News Brand Content 11 Essentials of Employees’ Provident Fund (EPF)

11 Essentials of Employees’ Provident Fund (EPF)

The employee has to contribute 12% of the sum of basic salary, dearness allowance and retaining allowance under the EPF scheme.

EPFO is offering interest on savings in EPF accounts of members at a rate of 8.55% for fiscal 2017-18 EPFO is offering interest on savings in EPF accounts of members at a rate of 8.55% for fiscal 2017-18
Employees’ Provident Fund (EPF) is a social security scheme provided by the Employees’ Provident Fund Organisation (EPFO). Under this scheme, both the employer and the employee contribute a part of the salary of the employee every month. The employee can get the complete amount on unemployment for two months or retirement. In this article, we will discuss 11 Essentials of the EPF that all employees should know:
 
1. EPF Contribution
 
The employee has to contribute 12% of the sum of basic salary, dearness allowance and retaining allowance under the EPF scheme. The employer also has to make an equal contribution. However, 8.33% part of the 12% contribution goes into Employees’ Pension Scheme (EPS) and the remaining 3.67% of the contribution goes into the EPF account of the employee. 
 
2. EPF Interest Rate
 
EPFO is offering interest on savings in EPF accounts of members at a rate of 8.55% for fiscal 2017-18. The Labour and Employment ministry takes into account various aspects and decides the interest rate to be provided in the next fiscal to the contributing members. 
 
3. Universal Account Number
 
Universal Account Number (UAN) is a unique 12 digit code provided to each and every member of the EPFO. All existing PF accounts of an employee are linked with his UAN. The UAN is linked with Aadhaar and PAN of the member. Whenever an employee changes his company, he has to provide only his UAN to the new employer.

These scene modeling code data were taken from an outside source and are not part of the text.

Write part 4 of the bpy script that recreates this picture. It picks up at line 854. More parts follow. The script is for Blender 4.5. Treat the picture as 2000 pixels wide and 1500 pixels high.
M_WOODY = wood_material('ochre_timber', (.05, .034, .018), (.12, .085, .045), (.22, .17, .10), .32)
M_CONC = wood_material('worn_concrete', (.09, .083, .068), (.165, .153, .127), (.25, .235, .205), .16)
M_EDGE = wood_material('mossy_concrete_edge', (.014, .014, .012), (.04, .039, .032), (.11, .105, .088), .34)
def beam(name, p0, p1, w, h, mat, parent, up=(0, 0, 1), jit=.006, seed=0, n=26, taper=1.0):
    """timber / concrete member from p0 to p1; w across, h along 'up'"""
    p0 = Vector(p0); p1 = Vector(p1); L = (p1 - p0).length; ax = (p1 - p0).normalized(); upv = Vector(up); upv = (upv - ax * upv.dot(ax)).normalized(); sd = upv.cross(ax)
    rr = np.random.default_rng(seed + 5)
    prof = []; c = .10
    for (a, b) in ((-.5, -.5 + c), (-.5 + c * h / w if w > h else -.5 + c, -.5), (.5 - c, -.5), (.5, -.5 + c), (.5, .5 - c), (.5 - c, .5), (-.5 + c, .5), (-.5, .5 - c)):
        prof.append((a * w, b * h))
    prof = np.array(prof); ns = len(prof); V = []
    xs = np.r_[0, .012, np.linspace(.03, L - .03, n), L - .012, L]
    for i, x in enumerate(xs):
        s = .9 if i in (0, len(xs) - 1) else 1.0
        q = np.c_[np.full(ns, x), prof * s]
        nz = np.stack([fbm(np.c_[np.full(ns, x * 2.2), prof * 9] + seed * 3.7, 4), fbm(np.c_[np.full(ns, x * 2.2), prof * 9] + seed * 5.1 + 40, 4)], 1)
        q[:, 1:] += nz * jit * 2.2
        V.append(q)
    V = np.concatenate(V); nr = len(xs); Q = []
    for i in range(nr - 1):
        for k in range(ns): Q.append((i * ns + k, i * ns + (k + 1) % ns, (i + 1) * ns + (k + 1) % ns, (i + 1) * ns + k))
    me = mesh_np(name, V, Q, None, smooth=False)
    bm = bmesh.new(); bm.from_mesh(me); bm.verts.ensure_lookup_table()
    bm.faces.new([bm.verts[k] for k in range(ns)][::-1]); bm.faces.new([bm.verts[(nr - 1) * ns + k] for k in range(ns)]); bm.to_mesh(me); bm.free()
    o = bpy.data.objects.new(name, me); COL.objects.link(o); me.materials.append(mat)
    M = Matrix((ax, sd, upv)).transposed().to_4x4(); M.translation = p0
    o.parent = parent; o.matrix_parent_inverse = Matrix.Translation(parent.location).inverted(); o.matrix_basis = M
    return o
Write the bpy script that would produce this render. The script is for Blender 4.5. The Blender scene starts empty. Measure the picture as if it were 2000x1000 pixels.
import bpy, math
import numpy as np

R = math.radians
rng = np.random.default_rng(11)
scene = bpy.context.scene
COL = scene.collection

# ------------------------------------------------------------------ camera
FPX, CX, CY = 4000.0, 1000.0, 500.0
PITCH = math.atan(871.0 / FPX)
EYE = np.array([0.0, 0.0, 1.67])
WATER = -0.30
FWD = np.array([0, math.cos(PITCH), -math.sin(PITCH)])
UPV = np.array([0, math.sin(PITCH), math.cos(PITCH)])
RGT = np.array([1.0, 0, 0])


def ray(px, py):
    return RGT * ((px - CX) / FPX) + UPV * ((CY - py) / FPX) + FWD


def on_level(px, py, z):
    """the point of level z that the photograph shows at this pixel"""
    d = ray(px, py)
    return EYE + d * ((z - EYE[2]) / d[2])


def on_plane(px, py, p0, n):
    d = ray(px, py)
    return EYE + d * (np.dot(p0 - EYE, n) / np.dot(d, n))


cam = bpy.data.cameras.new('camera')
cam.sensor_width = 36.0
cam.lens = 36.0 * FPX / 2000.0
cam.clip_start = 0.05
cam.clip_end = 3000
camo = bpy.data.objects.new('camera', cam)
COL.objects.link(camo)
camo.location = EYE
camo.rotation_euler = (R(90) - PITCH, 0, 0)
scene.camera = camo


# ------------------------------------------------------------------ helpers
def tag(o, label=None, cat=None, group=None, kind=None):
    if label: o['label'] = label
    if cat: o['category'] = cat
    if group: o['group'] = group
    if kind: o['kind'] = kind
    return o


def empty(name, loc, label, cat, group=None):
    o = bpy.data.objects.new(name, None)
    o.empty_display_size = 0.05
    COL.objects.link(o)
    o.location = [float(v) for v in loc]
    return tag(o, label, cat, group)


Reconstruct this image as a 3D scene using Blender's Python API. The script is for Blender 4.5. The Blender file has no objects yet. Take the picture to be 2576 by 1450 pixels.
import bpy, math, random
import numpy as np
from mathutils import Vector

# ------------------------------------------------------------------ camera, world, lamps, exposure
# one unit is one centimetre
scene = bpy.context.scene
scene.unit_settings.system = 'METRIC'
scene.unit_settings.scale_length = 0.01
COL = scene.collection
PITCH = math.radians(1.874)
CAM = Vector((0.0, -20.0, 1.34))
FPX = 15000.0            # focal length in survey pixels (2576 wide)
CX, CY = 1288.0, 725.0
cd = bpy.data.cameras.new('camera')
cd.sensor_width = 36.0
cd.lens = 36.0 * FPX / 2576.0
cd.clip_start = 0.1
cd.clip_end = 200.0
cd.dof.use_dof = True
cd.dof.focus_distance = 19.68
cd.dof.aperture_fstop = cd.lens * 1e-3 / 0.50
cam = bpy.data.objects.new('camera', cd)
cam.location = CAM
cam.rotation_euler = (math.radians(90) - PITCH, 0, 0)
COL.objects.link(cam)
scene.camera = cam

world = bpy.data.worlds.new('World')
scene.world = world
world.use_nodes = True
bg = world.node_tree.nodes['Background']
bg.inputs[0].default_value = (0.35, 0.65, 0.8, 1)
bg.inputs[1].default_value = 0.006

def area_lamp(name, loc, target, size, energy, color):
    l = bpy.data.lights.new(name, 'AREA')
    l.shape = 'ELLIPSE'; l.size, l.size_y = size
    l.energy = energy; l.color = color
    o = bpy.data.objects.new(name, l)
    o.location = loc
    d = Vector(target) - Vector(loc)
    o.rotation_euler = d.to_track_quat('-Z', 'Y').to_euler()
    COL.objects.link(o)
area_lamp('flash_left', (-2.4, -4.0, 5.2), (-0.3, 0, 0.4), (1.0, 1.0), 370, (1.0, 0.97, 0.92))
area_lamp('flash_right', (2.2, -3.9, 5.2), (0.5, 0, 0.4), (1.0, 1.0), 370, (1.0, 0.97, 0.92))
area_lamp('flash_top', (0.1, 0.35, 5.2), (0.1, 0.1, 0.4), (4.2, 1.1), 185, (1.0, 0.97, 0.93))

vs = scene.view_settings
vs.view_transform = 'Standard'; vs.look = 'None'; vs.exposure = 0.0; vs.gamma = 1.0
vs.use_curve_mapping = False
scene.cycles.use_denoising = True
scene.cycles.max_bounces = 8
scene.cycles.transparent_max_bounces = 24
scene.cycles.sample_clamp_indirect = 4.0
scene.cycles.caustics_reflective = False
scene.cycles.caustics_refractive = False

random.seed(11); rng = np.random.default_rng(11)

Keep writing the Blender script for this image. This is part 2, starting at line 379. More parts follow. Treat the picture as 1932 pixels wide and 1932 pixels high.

New PF account will be opened by the new organisation and old PF amount can easily be transferred into the new account online by visiting the unified EPF member portal.
 
4. Online Facilities 
 
EPFO has started providing most of its facilities online, be it account transfer, PF withdrawal or viewing the passbook. However, the member should have registered at the EPF member portal and completed the eKYC before availing the online facilities. The member has to submit his Aadhaar, PAN and bank account details to avail all such facilities. 
 
5. EPF Withdrawal
 
EPFO allows its members to withdraw the corpus accumulated in their EPF account, albeit with some restrictions. The EPF amount can be withdrawn partially or completely online. 
 
The claim has to be placed online for withdrawals amounting to more than ₹ 10 lakhs. In case of an amount less than ₹ 10 lakhs, withdrawal can be done both online as well as offline. The member has to fill Forms 31, 19 and 10C to withdraw money from his EPF account. 
 
In case of unemployment, the member can withdraw 75% of the corpus after the first month and the remaining 25% at the end of the second month of unemployment.
 
6. EPF Transfer
 
Employees can transfer their EPF balances from an existing EPF account to a new one. In fact it is advisable to do so, rather than withdrawing money from an existing EPF account. Withdrawing money from the EPF in case of continuous service less than 5 years will attract tax. 
 
When an employee changes his job, the new company opens a new PF account under the same UAN. The employee has to fill Form 13 in order to transfer the corpus into his new PF account. Alternatively, the member can fill the composite Form 11 to automatically transfer the amount from the PF account of the old company to that of the new PF account. 
 
7. EPF Advances
 
EPFO members can withdraw the corpus accumulated in their EPF accounts before retirement under certain circumstances such as buying a new house, paying the home loan, marriage of children, etc. The amount withdrawn from EPF account prior maturity is known as EPF advances. It is worth mentioning here that the member is not required to repay the amount withdrawn.
 
8. Taxation on EPF
 
EPF withdrawal is fully taxable if the amount is withdrawn before five years of continuous service. If PAN is provided, TDS is deducted at a rate of 10% else the TDS is deducted at a rate of 34.608%. The government does not deduct TDS on PF withdrawals if the age of the service (even though the member has switched various companies) is more than five years. The threshold limit for PF withdrawal is ₹ 50,000. 
 
9. EPF on Umang App
 
EPFO members can avail PF services online through the Umang app as well. The app provides services to both the employer as well as the employee. A number of services can be availed online such as locating EPF offices, tracking claim status, getting account details by SMS, etc. The app also allows a user to get expert advice by using the live chat facility. Aadhaar seeding with the UAN can also be done through the app.
 
10. Special Advances Scheme for Home Loan
 
Employees contributing towards EPF for more than 3 years can utilise up to 90% of their accumulated corpus to make the down payment at the time of buying a new house or for paying EMIs of on-going home loans. 
 
11. Registration of a New Company
 
An organisation having the strength of 20 or more employees is compulsorily required to register for EPF and contribute towards its employees’ PF. New organisations falling under these criteria can fill the Form 5A online to reduce the excessive paperwork. Earlier, the employer has to submit the Form 5A in addition to other required documents in a nearby field office of the EPFO. The employer had to go through the process even when the ownership of the organisation was changed which can now be done online.
 
EPF is one of those saving schemes that provide high interest rates and help in long-term savings. The scheme falls under the EEE (Exempt, Exempt, Exempt) category. This means that neither the principal amount nor interest is taxable. It allows a member to have a substantial corpus at the time of retirement.